[START Supplied material]

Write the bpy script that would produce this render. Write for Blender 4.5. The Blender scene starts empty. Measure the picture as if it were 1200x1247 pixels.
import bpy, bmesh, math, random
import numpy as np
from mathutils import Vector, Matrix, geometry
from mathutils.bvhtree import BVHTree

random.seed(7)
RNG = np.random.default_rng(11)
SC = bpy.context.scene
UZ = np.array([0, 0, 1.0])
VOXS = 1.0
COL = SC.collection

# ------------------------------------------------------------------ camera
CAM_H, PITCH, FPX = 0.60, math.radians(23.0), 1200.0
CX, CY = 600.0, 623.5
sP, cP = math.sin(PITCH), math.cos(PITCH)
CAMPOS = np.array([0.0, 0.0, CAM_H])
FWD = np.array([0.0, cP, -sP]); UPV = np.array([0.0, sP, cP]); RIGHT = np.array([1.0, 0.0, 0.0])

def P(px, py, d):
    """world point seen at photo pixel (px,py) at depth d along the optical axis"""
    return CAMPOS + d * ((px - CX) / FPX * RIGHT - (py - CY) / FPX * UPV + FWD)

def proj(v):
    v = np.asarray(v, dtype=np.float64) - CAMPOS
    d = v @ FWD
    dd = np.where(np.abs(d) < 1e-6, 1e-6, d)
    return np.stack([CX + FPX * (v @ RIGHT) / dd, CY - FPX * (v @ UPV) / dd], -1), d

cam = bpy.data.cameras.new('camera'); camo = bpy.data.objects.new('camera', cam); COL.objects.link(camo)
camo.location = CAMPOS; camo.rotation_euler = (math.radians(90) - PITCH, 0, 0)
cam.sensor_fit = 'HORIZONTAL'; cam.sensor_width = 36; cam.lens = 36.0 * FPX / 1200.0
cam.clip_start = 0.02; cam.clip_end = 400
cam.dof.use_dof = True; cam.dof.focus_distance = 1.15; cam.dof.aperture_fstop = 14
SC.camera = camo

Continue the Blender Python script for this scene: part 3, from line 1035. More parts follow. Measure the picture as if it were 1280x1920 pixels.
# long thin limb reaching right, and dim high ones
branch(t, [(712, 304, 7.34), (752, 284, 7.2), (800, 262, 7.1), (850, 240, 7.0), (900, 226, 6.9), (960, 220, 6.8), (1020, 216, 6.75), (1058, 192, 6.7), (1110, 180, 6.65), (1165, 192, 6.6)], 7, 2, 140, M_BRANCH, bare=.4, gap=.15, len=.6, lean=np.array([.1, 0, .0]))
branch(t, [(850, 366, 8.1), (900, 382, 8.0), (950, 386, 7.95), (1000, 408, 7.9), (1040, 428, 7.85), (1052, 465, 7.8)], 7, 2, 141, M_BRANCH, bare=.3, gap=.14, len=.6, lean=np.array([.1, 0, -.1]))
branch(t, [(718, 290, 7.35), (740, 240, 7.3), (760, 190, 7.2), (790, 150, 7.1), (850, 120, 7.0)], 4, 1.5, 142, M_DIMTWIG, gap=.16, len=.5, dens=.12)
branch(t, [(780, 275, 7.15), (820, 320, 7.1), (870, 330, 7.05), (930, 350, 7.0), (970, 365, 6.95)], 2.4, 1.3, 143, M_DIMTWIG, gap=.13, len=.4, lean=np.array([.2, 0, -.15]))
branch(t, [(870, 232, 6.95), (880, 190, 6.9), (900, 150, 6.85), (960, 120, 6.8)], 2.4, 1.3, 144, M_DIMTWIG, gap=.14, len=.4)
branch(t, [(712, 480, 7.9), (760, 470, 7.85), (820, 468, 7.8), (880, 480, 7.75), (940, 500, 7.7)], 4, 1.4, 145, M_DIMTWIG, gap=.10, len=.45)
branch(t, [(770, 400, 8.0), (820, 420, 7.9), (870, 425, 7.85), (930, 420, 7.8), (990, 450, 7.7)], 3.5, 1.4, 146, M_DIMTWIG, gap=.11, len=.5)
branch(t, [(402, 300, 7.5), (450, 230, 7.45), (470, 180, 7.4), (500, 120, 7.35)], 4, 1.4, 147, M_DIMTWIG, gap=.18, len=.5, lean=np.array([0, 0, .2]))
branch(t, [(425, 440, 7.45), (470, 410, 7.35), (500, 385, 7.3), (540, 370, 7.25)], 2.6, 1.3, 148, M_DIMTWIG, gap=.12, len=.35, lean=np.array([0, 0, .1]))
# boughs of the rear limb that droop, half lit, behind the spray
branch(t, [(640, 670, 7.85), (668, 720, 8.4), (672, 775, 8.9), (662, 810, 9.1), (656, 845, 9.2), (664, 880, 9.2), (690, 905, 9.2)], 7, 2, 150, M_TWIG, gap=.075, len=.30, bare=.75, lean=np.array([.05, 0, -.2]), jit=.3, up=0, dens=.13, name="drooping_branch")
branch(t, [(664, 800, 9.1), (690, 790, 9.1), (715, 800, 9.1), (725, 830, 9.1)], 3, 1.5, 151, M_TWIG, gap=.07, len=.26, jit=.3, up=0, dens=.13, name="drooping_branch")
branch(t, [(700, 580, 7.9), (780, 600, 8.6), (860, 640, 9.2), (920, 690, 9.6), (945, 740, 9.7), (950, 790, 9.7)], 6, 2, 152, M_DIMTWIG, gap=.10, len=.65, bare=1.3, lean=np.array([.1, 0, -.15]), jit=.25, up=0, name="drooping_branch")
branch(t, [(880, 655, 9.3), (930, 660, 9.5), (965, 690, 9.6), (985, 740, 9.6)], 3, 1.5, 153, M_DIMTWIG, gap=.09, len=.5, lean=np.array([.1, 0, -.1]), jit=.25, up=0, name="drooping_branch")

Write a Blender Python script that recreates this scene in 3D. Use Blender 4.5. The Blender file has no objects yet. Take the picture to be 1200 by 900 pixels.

[END Supplied material]

Task prompt>
Make an exact copy of the material above.

Result>
Write the bpy script that would produce this render. Write for Blender 4.5. The Blender scene starts empty. Measure the picture as if it were 1200x1247 pixels.
import bpy, bmesh, math, random
import numpy as np
from mathutils import Vector, Matrix, geometry
from mathutils.bvhtree import BVHTree

random.seed(7)
RNG = np.random.default_rng(11)
SC = bpy.context.scene
UZ = np.array([0, 0, 1.0])
VOXS = 1.0
COL = SC.collection

# ------------------------------------------------------------------ camera
CAM_H, PITCH, FPX = 0.60, math.radians(23.0), 1200.0
CX, CY = 600.0, 623.5
sP, cP = math.sin(PITCH), math.cos(PITCH)
CAMPOS = np.array([0.0, 0.0, CAM_H])
FWD = np.array([0.0, cP, -sP]); UPV = np.array([0.0, sP, cP]); RIGHT = np.array([1.0, 0.0, 0.0])

def P(px, py, d):
    """world point seen at photo pixel (px,py) at depth d along the optical axis"""
    return CAMPOS + d * ((px - CX) / FPX * RIGHT - (py - CY) / FPX * UPV + FWD)

def proj(v):
    v = np.asarray(v, dtype=np.float64) - CAMPOS
    d = v @ FWD
    dd = np.where(np.abs(d) < 1e-6, 1e-6, d)
    return np.stack([CX + FPX * (v @ RIGHT) / dd, CY - FPX * (v @ UPV) / dd], -1), d

cam = bpy.data.cameras.new('camera'); camo = bpy.data.objects.new('camera', cam); COL.objects.link(camo)
camo.location = CAMPOS; camo.rotation_euler = (math.radians(90) - PITCH, 0, 0)
cam.sensor_fit = 'HORIZONTAL'; cam.sensor_width = 36; cam.lens = 36.0 * FPX / 1200.0
cam.clip_start = 0.02; cam.clip_end = 400
cam.dof.use_dof = True; cam.dof.focus_distance = 1.15; cam.dof.aperture_fstop = 14
SC.camera = camo

Continue the Blender Python script for this scene: part 3, from line 1035. More parts follow. Measure the picture as if it were 1280x1920 pixels.
# long thin limb reaching right, and dim high ones
branch(t, [(712, 304, 7.34), (752, 284, 7.2), (800, 262, 7.1), (850, 240, 7.0), (900, 226, 6.9), (960, 220, 6.8), (1020, 216, 6.75), (1058, 192, 6.7), (1110, 180, 6.65), (1165, 192, 6.6)], 7, 2, 140, M_BRANCH, bare=.4, gap=.15, len=.6, lean=np.array([.1, 0, .0]))
branch(t, [(850, 366, 8.1), (900, 382, 8.0), (950, 386, 7.95), (1000, 408, 7.9), (1040, 428, 7.85), (1052, 465, 7.8)], 7, 2, 141, M_BRANCH, bare=.3, gap=.14, len=.6, lean=np.array([.1, 0, -.1]))
branch(t, [(718, 290, 7.35), (740, 240, 7.3), (760, 190, 7.2), (790, 150, 7.1), (850, 120, 7.0)], 4, 1.5, 142, M_DIMTWIG, gap=.16, len=.5, dens=.12)
branch(t, [(780, 275, 7.15), (820, 320, 7.1), (870, 330, 7.05), (930, 350, 7.0), (970, 365, 6.95)], 2.4, 1.3, 143, M_DIMTWIG, gap=.13, len=.4, lean=np.array([.2, 0, -.15]))
branch(t, [(870, 232, 6.95), (880, 190, 6.9), (900, 150, 6.85), (960, 120, 6.8)], 2.4, 1.3, 144, M_DIMTWIG, gap=.14, len=.4)
branch(t, [(712, 480, 7.9), (760, 470, 7.85), (820, 468, 7.8), (880, 480, 7.75), (940, 500, 7.7)], 4, 1.4, 145, M_DIMTWIG, gap=.10, len=.45)
branch(t, [(770, 400, 8.0), (820, 420, 7.9), (870, 425, 7.85), (930, 420, 7.8), (990, 450, 7.7)], 3.5, 1.4, 146, M_DIMTWIG, gap=.11, len=.5)
branch(t, [(402, 300, 7.5), (450, 230, 7.45), (470, 180, 7.4), (500, 120, 7.35)], 4, 1.4, 147, M_DIMTWIG, gap=.18, len=.5, lean=np.array([0, 0, .2]))
branch(t, [(425, 440, 7.45), (470, 410, 7.35), (500, 385, 7.3), (540, 370, 7.25)], 2.6, 1.3, 148, M_DIMTWIG, gap=.12, len=.35, lean=np.array([0, 0, .1]))
# boughs of the rear limb that droop, half lit, behind the spray
branch(t, [(640, 670, 7.85), (668, 720, 8.4), (672, 775, 8.9), (662, 810, 9.1), (656, 845, 9.2), (664, 880, 9.2), (690, 905, 9.2)], 7, 2, 150, M_TWIG, gap=.075, len=.30, bare=.75, lean=np.array([.05, 0, -.2]), jit=.3, up=0, dens=.13, name="drooping_branch")
branch(t, [(664, 800, 9.1), (690, 790, 9.1), (715, 800, 9.1), (725, 830, 9.1)], 3, 1.5, 151, M_TWIG, gap=.07, len=.26, jit=.3, up=0, dens=.13, name="drooping_branch")
branch(t, [(700, 580, 7.9), (780, 600, 8.6), (860, 640, 9.2), (920, 690, 9.6), (945, 740, 9.7), (950, 790, 9.7)], 6, 2, 152, M_DIMTWIG, gap=.10, len=.65, bare=1.3, lean=np.array([.1, 0, -.15]), jit=.25, up=0, name="drooping_branch")
branch(t, [(880, 655, 9.3), (930, 660, 9.5), (965, 690, 9.6), (985, 740, 9.6)], 3, 1.5, 153, M_DIMTWIG, gap=.09, len=.5, lean=np.array([.1, 0, -.1]), jit=.25, up=0, name="drooping_branch")

Write a Blender Python script that recreates this scene in 3D. Use Blender 4.5. The Blender file has no objects yet. Take the picture to be 1200 by 900 pixels.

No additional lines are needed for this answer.